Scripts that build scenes
◇ ◇ ◇

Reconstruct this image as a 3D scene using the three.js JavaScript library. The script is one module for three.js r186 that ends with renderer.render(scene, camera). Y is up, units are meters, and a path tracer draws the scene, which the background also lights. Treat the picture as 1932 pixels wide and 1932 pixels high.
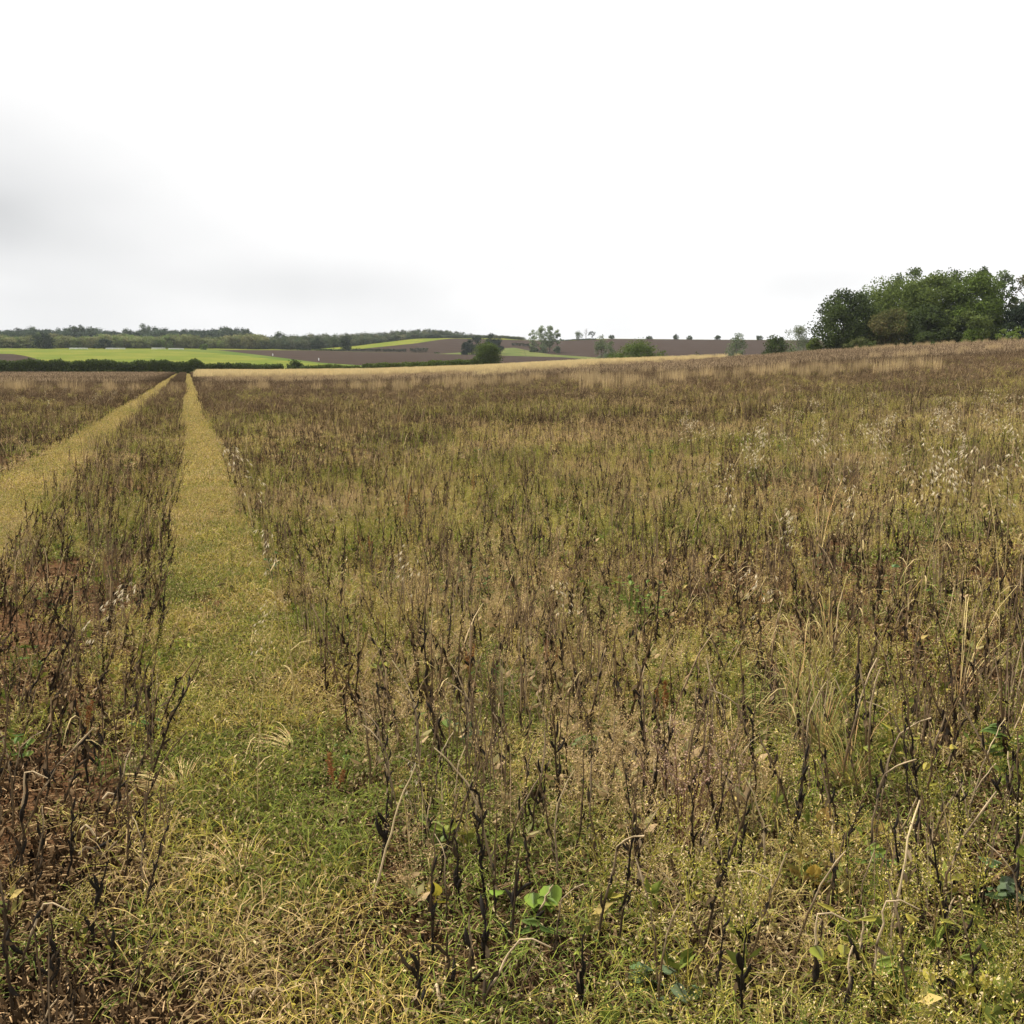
import * as THREE from 'three';

// ---------------------------------------------------------------- camera, sky, sun, exposure
const FOV = 53, HORIZON = 690, EYE = 1.6;                    // photo measured on a 1932 x 1932 grid
const FD = 966 / Math.tan(THREE.MathUtils.degToRad(FOV / 2));
const PITCH = Math.atan((966 - HORIZON) / FD);
const scene = new THREE.Scene();
const camera = new THREE.PerspectiveCamera(FOV, 1, 0.1, 8000);
camera.position.set(0, EYE, 0);
camera.rotation.x = -PITCH;

const EXPOSURE = 1.25, SKY_BASE = 0.92, SUN = 5.0;
const FOG = 0.00008;
const sunDir = new THREE.Vector3(-Math.sin(1.15) * Math.cos(0.85), Math.sin(0.85), -Math.cos(1.15) * Math.cos(0.85));   // a veiled sun, high on the left

// ---------------------------------------------------------------- random, noise
function rng(seed) { let s = seed >>> 0; return () => { s = (s + 0x6d2b79f5) | 0; let t = Math.imul(s ^ (s >>> 15), 1 | s); t = (t + Math.imul(t ^ (t >>> 7), 61 | t)) ^ t; return ((t ^ (t >>> 14)) >>> 0) / 4294967296; }; }
function hash(ix, iy, k) { let h = Math.imul(ix, 374761393) + Math.imul(iy, 668265263) + Math.imul(k, 1274126177); h = Math.imul(h ^ (h >>> 13), 1274126177); h ^= h >>> 16; return (h >>> 0) / 4294967296; }
function vnoise(x, y, k = 0, wrap = 0) {
  const ix = Math.floor(x), iy = Math.floor(y), fx = x - ix, fy = y - iy, s = fx * fx * (3 - 2 * fx), t = fy * fy * (3 - 2 * fy);
  const w = (a) => (wrap ? ((a % wrap) + wrap) % wrap : a);
  const a = hash(w(ix), w(iy), k), b = hash(w(ix + 1), w(iy), k), c = hash(w(ix), w(iy + 1), k), d = hash(w(ix + 1), w(iy + 1), k);
  return a + (b - a) * s + (c - a) * t + (a - b - c + d) * s * t;
}
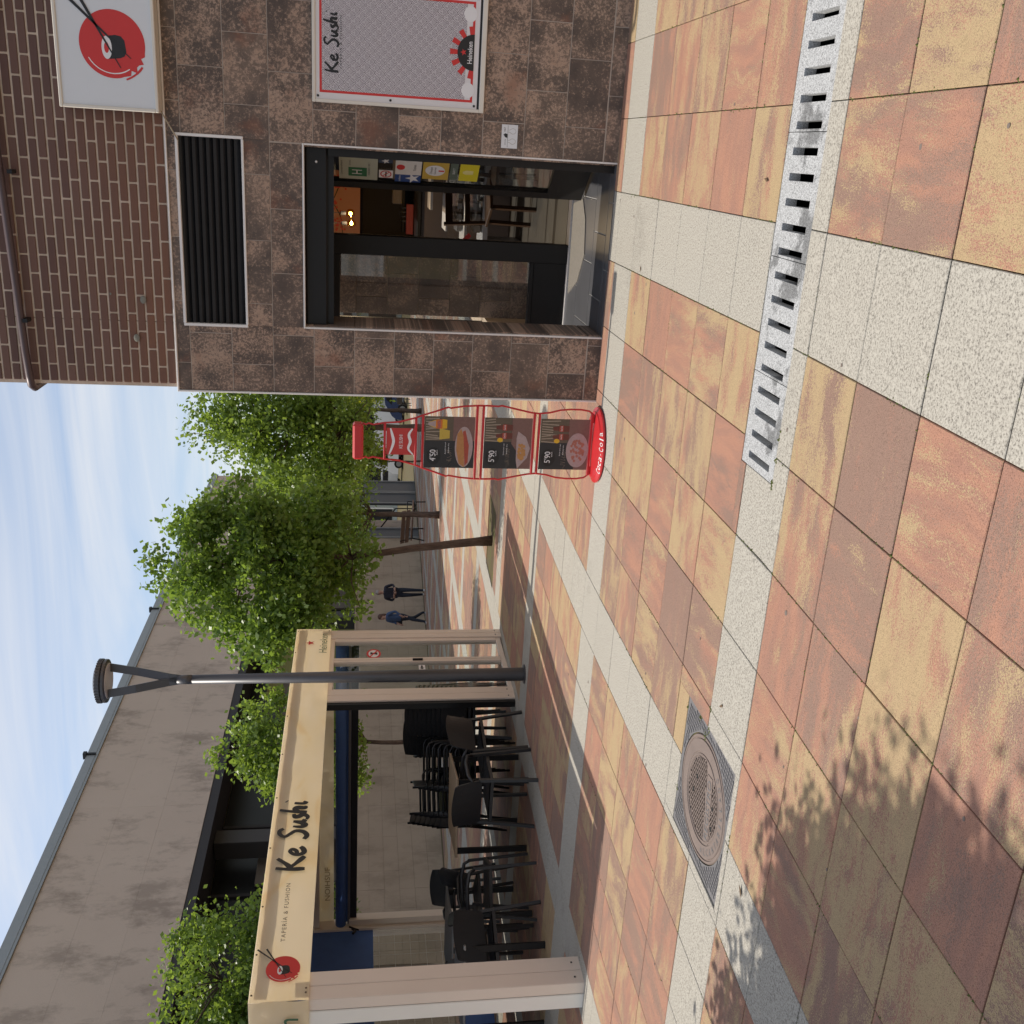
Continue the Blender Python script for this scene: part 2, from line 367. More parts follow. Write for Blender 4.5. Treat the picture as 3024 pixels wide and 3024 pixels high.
M['roofcloth'] = plain('blue_roof_fabric', (.07, .105, .20), .75, 0, .2)
M['glass'] = m_glass('clear_glass', (.93, .95, .94), .02)
M['dglass'] = m_glass('door_glass', (.93, .94, .94), .09)
M['film'] = m_glass('clear_film', (.85, .85, .82), .04, .15)
M['darkglass'] = plain('dark_window_glass', (.014, .014, .015), .35, 0, .2, 2, 0, .25)
M['bark'] = None
M['soil'] = plain('dry_soil', (.10, .072, .048), .95, 0, .4, 14, .6)
M['banner'] = m_banner()
M['wave'] = m_seigaiha()
M['leafA'] = m_leaf('leaf_green', (.045, .100, .020), (.270, .400, .080), (.42, .60, .06))
M['leafB'] = m_leaf('leaf_light_green', (.060, .120, .024), (.300, .420, .085), (.46, .62, .06))
M['leafY'] = m_leaf('leaf_yellow_green', (.12, .15, .01), (.30, .34, .02), (.5, .55, .03))
M['cast'] = plain('cast_iron', (.20, .155, .135), .6, .15, .25, 8, .4)
M['castg'] = plain('grey_cast_iron', (.165, .160, .165), .55, .2, .2, 8, .4)
M['hole'] = plain('dark_hole', (.006, .006, .006), .9)
M['recessfloor'] = plain('dark_floor_tile', (.085, .085, .092), .32, 0, .25, 5)
M['grout'] = plain('pale_grout', (.34, .33, .32), .8)
M['pale'] = plain('pale_green_render', (.42, .45, .41), .8, 0, .08, 2)
M['greydoor'] = plain('grey_door', (.085, .088, .095), .5, .2, .1)
M['frame'] = plain('grey_frame', (.26, .26, .26), .45, .4, .1)
M['skin'] = plain('skin', (.46, .26, .19), .55); M['jeans'] = plain('dark_trousers', (.018, .022, .035), .85); M['navy'] = plain('navy_jacket', (.022, .020, .032), .8)
M['bluetop'] = plain('blue_top', (.06, .10, .20), .8); M['shirt'] = plain('blue_shirt', (.07, .11, .22), .8); M['shoe'] = plain('white_shoes', (.6, .58, .56), .6)
M['hairg'] = plain('grey_hair', (.33, .29, .26), .7); M['hairb'] = plain('brown_hair', (.10, .045, .028), .6); M['bag'] = plain('black_bag', (.015, .014, .016), .5)
def m_bark():
    b = NB('bark'); x, y, z = b.xyz(b.pos()); f = b.noise(b.comb(b.m('MULTIPLY', x, 22), b.m('MULTIPLY', y, 22), b.m('MULTIPLY', z, 6)), 1, 5, .7)
    return b.bsdf(b.ramp(f, [(.3, (.075, .052, .042)), (.7, (.17, .125, .10))]), .9, 0, b.bump(f, .7, .02), .15)
M['bark'] = m_bark()
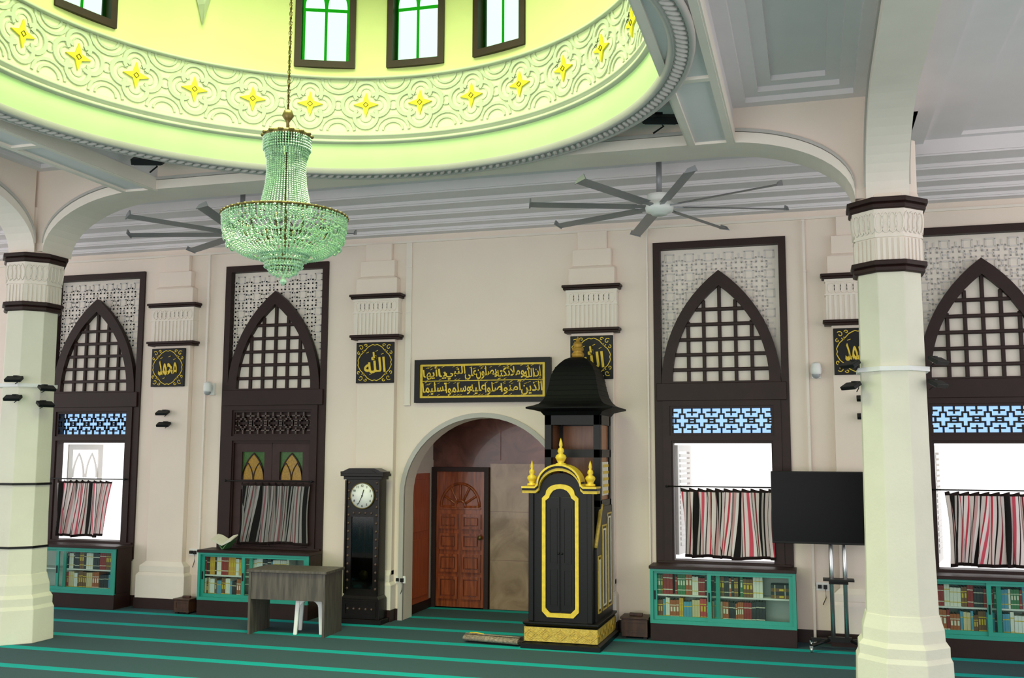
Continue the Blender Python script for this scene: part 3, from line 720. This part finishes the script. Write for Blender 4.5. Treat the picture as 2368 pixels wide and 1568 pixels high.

◇ ◇ ◇

Stated problem: Leave the pictures out and repeat exactly the lines from the beginning of the records to the line bearing "const sunDir = new", both ends counted.

Task result:
Reconstruct this image as a 3D scene using the three.js JavaScript library. The script is one module for three.js r186 that ends with renderer.render(scene, camera). Y is up, units are meters, and a path tracer draws the scene, which the background also lights. Treat the picture as 1932 pixels wide and 1932 pixels high.
import * as THREE from 'three';

// ---------------------------------------------------------------- camera, sky, sun, exposure
const FOV = 53, HORIZON = 690, EYE = 1.6;                    // photo measured on a 1932 x 1932 grid
const FD = 966 / Math.tan(THREE.MathUtils.degToRad(FOV / 2));
const PITCH = Math.atan((966 - HORIZON) / FD);
const scene = new THREE.Scene();
const camera = new THREE.PerspectiveCamera(FOV, 1, 0.1, 8000);
camera.position.set(0, EYE, 0);
camera.rotation.x = -PITCH;

const EXPOSURE = 1.25, SKY_BASE = 0.92, SUN = 5.0;
const FOG = 0.00008;
const sunDir = new THREE.Vector3(-Math.sin(1.15) * Math.cos(0.85), Math.sin(0.85), -Math.cos(1.15) * Math.cos(0.85));   // a veiled sun, high on the left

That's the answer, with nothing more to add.